▸ Exercise directions
Answer with one number: how many lines hold the string "render".

▸ Source data
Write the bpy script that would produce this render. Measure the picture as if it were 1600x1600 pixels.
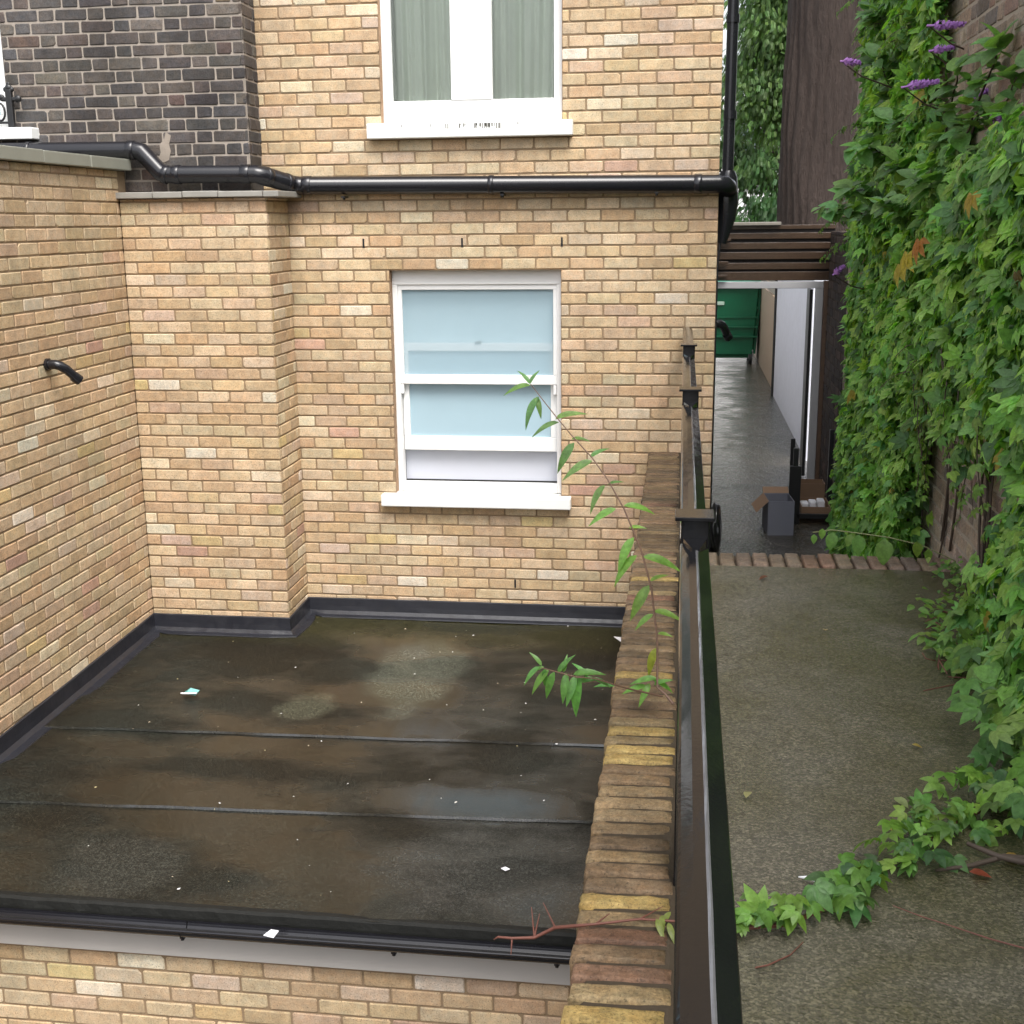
import bpy, bmesh, math, random
import numpy as np
from mathutils import Vector, Matrix, noise

# ------------------------------------------------------------------ camera, sky, sun, exposure
scene = bpy.context.scene
for o in list(bpy.data.objects): bpy.data.objects.remove(o)
col = scene.collection
FOC = 1900.0; TH = math.atan(455/1900.0); ROLL = .0111; HD = math.radians(8.0)
cd = bpy.data.cameras.new('camera'); cam = bpy.data.objects.new('camera', cd); col.objects.link(cam)
cd.sensor_width = 36; cd.lens = 36*FOC/1600; cd.clip_start = .05; cd.clip_end = 2000
_r = Vector((math.cos(HD), math.sin(HD), 0)); _h = Vector((-math.sin(HD), math.cos(HD), 0))
_f = _h*math.cos(TH) - Vector((0, 0, 1))*math.sin(TH); _u = _h*math.sin(TH) + Vector((0, 0, 1))*math.cos(TH)
_x = _r*math.cos(ROLL) - _u*math.sin(ROLL); _y = _r*math.sin(ROLL) + _u*math.cos(ROLL)
cam.matrix_world = Matrix(((_x.x, _y.x, -_f.x, 0), (_x.y, _y.y, -_f.y, 0), (_x.z, _y.z, -_f.z, 0), (0, 0, 0, 1)))
scene.camera = cam
scene.render.resolution_x = 1024; scene.render.resolution_y = 1024

SUN_EL, SUN_AZ = math.radians(58), math.radians(152)          # azimuth clockwise from +Y
w = bpy.data.worlds.new('World'); scene.world = w; w.use_nodes = True
nt = w.node_tree; bg = nt.nodes['Background']
sk = nt.nodes.new('ShaderNodeTexSky'); sk.sky_type = 'NISHITA'; sk.sun_disc = False
sk.sun_elevation = SUN_EL; sk.sun_rotation = SUN_AZ; sk.air_density = 1.0; sk.dust_density = 4.0; sk.ozone_density = .6
hs = nt.nodes.new('ShaderNodeHueSaturation'); hs.inputs['Saturation'].default_value = .28
nt.links.new(sk.outputs[0], hs.inputs['Color']); nt.links.new(hs.outputs[0], bg.inputs['Color'])
bg.inputs['Strength'].default_value = .15
sl = bpy.data.lights.new('sun', 'SUN'); sl.energy = 1.05; sl.angle = math.radians(28); sl.color = (1, .96, .9)
so = bpy.data.objects.new('sun', sl); col.objects.link(so)
_sd = Vector((math.sin(SUN_AZ)*math.cos(SUN_EL), math.cos(SUN_AZ)*math.cos(SUN_EL), math.sin(SUN_EL)))
so.rotation_euler = _sd.to_track_quat('Z', 'Y').to_euler(); so.location = _sd*30
scene.view_settings.view_transform = 'Standard'; scene.view_settings.look = 'None'
scene.view_settings.gamma = 1; scene.view_settings.use_curve_mapping = False
scene.view_settings.exposure = 1.38
scene.render.engine = 'CYCLES'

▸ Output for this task
3